Sixers NBA Draft profile: Tyrell Terry
Fit with the Sixers
If you’ve read the first three slides and haven’t connected the dots, you need only think back to the aforementioned J.J. Redick and Landry Shamet. While few shooters ever reach the same stratosphere as Redick, Terry is a better athlete who has more playmaking upside than Shamet. He’s the perfect next step in the Sixers’ recent linage of deadeye, undersized shooters.
The Sixers have the personnel to account for Terry’s limitations. Ben Simmons, Shake Milton, Josh Richardson — there are plenty of other playmaking valves on the roster. When Redick left in free agency, Brett Brown retired a box full of sets designed for shooters of Terry’s ilk. I’m sure he’d like to break it out again.

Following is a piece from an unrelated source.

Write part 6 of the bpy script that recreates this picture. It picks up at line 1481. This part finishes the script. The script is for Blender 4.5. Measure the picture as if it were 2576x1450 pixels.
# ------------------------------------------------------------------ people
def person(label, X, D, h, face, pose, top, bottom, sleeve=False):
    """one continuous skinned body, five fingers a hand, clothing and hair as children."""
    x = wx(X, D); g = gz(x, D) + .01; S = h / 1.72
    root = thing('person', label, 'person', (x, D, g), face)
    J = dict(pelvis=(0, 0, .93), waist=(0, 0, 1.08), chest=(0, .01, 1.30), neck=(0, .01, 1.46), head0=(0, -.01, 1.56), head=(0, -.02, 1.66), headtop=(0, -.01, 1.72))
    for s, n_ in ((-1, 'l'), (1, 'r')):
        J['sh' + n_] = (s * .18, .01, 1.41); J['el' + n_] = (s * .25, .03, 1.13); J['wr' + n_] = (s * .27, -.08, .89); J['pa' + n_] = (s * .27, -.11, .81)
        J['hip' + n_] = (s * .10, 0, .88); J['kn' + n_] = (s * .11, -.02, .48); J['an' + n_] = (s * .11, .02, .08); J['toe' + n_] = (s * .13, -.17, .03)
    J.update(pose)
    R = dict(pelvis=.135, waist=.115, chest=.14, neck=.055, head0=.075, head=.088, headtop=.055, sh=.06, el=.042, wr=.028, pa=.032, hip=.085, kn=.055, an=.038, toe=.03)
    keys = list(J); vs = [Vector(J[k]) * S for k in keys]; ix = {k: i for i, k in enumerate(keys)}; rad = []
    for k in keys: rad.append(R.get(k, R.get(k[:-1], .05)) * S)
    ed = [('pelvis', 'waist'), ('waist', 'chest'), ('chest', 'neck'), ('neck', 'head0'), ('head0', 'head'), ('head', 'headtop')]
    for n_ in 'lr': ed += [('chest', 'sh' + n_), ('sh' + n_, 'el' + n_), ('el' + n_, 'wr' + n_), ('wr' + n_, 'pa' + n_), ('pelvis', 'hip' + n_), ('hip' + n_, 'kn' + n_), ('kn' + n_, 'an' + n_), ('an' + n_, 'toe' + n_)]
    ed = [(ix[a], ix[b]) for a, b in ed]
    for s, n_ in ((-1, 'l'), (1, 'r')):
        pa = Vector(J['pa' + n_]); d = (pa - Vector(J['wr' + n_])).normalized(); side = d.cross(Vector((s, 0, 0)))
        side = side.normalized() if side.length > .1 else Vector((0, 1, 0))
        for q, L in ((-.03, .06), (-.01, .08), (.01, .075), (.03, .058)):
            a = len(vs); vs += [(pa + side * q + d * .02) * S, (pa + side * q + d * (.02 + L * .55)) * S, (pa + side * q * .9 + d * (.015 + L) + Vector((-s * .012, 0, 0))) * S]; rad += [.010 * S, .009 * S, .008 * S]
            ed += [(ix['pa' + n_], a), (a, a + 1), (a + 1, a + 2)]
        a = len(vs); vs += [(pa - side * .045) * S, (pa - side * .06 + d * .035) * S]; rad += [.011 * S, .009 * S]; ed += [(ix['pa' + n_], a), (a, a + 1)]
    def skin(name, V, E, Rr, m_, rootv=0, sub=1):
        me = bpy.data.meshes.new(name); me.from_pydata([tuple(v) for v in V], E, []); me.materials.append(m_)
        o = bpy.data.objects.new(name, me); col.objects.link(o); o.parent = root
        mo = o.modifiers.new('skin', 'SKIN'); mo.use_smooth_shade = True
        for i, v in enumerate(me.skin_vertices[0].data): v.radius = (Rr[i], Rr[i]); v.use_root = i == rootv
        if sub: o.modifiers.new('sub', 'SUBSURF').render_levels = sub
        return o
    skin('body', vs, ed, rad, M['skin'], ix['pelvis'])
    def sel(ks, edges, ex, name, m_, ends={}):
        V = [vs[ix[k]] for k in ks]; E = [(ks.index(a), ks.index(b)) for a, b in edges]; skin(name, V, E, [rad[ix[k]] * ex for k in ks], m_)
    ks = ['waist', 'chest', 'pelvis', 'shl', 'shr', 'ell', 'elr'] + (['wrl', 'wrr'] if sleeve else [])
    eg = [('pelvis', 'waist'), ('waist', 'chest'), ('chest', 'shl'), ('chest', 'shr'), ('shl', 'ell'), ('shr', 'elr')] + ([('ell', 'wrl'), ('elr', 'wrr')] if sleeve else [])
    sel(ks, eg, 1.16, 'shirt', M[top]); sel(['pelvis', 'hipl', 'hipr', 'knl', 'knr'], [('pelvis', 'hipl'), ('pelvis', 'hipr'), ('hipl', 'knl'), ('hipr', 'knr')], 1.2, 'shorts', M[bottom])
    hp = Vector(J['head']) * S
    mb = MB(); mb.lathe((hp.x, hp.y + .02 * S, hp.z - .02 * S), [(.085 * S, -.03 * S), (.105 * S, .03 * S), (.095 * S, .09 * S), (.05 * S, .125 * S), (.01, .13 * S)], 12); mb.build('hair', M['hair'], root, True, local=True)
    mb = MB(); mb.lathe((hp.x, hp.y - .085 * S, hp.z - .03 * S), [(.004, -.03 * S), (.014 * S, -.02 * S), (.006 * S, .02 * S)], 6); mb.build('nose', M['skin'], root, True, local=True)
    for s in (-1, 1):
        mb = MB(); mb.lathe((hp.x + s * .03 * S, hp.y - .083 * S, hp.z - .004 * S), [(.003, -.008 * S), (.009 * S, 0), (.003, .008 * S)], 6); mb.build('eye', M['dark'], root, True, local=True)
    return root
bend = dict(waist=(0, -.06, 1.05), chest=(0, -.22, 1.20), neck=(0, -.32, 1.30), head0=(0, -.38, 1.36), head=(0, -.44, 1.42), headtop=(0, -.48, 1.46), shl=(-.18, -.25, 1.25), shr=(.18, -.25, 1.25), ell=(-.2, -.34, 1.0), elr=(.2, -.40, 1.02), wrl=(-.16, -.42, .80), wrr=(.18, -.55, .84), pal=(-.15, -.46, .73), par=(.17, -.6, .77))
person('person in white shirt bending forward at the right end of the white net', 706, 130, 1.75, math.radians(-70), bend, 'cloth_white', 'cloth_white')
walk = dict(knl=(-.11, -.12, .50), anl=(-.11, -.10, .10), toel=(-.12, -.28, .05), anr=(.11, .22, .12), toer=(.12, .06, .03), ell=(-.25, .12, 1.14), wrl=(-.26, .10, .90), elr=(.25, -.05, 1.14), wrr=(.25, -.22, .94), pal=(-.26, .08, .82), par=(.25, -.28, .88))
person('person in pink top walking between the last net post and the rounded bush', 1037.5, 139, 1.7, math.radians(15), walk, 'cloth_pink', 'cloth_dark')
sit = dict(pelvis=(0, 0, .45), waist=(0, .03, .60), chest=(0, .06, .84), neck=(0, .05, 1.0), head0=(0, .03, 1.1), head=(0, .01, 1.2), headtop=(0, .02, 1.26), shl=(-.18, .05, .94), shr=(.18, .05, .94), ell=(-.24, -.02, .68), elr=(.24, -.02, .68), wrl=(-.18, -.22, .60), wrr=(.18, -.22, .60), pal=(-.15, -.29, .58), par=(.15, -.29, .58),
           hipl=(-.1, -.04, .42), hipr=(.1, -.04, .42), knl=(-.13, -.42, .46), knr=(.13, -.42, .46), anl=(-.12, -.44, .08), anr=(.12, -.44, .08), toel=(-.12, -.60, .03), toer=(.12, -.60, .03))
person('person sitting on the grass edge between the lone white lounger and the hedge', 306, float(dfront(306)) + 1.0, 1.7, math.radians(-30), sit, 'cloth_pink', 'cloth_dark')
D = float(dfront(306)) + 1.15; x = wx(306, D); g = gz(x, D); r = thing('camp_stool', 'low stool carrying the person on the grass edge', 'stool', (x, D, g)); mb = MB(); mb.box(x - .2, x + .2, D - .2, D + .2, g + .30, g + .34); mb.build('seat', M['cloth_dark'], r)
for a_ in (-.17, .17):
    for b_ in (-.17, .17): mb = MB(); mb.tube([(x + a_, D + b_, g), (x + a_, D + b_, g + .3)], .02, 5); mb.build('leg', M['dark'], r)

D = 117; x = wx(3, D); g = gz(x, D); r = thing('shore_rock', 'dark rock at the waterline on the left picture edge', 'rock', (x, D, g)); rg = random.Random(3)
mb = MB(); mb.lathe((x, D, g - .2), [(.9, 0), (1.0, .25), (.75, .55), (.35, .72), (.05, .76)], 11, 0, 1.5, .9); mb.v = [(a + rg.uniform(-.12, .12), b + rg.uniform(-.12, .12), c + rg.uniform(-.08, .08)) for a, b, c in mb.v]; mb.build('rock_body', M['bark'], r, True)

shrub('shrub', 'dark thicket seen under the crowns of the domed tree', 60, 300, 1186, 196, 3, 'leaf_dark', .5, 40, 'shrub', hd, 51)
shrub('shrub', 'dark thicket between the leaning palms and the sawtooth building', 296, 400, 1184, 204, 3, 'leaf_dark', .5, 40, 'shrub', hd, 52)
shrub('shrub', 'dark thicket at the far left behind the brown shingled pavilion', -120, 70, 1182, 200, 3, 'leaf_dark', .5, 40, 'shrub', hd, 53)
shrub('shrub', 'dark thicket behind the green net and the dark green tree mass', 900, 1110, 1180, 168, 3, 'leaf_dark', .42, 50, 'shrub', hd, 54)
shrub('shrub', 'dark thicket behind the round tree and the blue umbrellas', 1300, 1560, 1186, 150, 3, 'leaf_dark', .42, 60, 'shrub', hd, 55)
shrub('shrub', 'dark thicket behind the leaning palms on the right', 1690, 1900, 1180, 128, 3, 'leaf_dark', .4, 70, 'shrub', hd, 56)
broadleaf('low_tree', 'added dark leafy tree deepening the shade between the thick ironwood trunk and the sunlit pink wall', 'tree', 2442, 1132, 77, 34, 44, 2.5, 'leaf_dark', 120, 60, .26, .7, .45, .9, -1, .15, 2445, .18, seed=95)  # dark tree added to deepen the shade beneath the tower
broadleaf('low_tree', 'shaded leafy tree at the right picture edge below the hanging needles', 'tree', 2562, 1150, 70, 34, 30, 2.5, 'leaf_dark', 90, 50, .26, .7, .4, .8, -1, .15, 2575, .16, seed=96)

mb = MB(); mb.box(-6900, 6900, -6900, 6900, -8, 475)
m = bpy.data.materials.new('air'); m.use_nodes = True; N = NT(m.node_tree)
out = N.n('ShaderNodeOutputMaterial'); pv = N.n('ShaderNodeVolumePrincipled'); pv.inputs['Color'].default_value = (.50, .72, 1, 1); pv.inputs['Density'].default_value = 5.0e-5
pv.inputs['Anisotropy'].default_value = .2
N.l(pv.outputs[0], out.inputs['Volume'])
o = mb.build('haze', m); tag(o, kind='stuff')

The Sixers can run Terry around screens and leverage his gravity as a shooter next to Embiid and Simmons. His live-dribble passing would service the halfcourt offense well, and the Sixers are bound to have available minutes on the perimeter when Alec Burks and Glenn Robinson hit free agency this fall.
Few prospects in this class have a skill set better suited for the modern NBA than Terry. He’s the kind of game-breaking shooter who can pressure defenses as soon as he steps over the halfcourt line. Too often, we underrate proven NBA-level skills in favor of ambiguous “upside.” Terry’s physical profile isn’t the most desirable, but he’s an inveterate sharpshooter who can provide immediate value as a top shelf floor-spacer. If you’re the Sixers, you jump on that.
The Sixers have the personnel to hide Terry’s weaknesses and the accentuate his strengths. His skill set qualifies as essential to the Sixers’ success, both short and long-term. Red sharpie. Gold star sticker. Within the realm of possibility, he’s the top option at No. 22 in my book.